Dielectric properties and lattice dynamics of Ca-doped K$_{0.95}$Li$_{0.05}$TaO$_{3}$

TL;DR

This study investigates the dielectric and lattice dynamics of Ca-doped K$_{0.95}$Li$_{0.05}$TaO$_{3}$, revealing relaxor behavior, formation of polar nano-regions, and atomic displacements similar to known relaxors, using dielectric and neutron scattering techniques.

Contribution

It provides new insights into the relaxor behavior and lattice dynamics of Ca-doped KLT, highlighting the formation of polar nano-regions and atomic displacement patterns.

Findings

Debye-like relaxations with specific activation energies.

Diffuse scattering and phonon broadening indicate polar nano-region formation.

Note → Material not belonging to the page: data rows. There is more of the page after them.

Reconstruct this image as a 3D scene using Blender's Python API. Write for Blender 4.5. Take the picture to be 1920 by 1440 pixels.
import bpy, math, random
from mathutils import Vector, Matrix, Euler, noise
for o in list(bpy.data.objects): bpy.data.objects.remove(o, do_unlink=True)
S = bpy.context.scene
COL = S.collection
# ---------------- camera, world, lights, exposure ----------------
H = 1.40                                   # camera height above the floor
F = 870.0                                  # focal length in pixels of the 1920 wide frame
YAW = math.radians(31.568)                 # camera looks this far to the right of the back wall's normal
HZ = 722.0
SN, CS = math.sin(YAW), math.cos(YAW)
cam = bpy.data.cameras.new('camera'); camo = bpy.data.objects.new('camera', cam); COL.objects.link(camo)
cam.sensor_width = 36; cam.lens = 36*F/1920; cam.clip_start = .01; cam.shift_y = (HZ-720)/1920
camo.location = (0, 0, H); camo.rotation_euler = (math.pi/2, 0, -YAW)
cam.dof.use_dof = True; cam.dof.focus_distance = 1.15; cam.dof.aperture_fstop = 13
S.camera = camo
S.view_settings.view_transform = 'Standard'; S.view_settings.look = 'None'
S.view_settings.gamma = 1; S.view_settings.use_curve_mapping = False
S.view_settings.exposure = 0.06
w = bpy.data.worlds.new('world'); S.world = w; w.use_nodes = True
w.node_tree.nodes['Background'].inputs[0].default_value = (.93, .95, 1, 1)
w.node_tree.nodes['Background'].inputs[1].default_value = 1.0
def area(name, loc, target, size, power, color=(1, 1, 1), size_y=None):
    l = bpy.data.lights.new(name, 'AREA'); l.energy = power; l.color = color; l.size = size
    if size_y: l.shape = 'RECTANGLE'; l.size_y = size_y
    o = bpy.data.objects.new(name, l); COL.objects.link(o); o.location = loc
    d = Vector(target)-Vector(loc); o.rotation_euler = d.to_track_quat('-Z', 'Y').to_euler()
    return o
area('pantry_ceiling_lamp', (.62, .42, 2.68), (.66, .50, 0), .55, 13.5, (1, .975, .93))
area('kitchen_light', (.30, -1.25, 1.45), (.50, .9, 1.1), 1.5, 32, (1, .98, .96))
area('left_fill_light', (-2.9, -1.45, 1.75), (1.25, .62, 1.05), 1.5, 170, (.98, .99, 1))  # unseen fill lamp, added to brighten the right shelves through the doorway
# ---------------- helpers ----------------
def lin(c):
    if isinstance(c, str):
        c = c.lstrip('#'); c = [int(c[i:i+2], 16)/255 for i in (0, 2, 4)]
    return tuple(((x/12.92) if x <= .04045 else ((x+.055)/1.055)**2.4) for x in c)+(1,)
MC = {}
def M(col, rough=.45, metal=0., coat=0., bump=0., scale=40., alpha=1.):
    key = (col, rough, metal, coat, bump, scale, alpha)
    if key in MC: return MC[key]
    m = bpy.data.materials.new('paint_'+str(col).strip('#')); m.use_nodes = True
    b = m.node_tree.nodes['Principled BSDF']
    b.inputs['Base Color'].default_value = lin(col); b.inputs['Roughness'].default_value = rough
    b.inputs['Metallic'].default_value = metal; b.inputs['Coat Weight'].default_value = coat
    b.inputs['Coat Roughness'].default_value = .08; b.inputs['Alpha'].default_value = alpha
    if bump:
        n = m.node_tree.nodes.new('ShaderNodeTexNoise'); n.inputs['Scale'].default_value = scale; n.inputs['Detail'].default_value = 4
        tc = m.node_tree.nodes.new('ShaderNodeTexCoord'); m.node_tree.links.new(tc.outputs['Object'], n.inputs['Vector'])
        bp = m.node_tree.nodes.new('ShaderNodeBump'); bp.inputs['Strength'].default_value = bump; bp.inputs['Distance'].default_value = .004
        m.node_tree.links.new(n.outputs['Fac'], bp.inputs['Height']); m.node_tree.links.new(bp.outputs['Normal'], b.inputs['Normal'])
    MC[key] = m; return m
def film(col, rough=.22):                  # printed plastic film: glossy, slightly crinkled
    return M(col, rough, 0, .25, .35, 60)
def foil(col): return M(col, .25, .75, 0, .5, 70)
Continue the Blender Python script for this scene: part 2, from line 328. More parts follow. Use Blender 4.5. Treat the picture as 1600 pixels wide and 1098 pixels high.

Atomic displacements include a uniform phase shift similar to Pb(Mg$_{1/3}$Nb$_{2/3}$)O$_3$.

Abstract

Relaxor behavior and lattice dynamics have been studied for a single crystal of K$_{1-x}$Li$_x$TaO$_3$ $(x=0.05)$, where a small amount of a Ca impurity ($\sim 15$~ppm) was incorporated. The dielectric measurements revealed Debye-like relaxations with Arrhenius activation energies of 80 and 240 meV that are assigned to Li$^+$ dipoles and the Li$^+$-Li$^+$ dipolar pairs, respectively. In the neutron scattering results, diffuse scattering ridges appear around the nuclear Bragg peaks below $\sim 150$ K and phonon line broadening features start to appear at even higher temperatures suggesting that polar nano-regions (PNR's) start to form at these temperatures. These results are supported by the dielectric data that reveal relaxor behavior starting at $\sim 200$ K on cooling. From analyses of the diffuse intensities, the displacements include a uniform phase shift of all of the atoms in addition to the atomic displacements corresponding to a polarization vector of the transverse optic soft ferroelectric mode, a finding that is analogous to that in the prototypical relaxor material Pb(Mg$_{1/3}$Nb$_{2/3}$)O$_3$.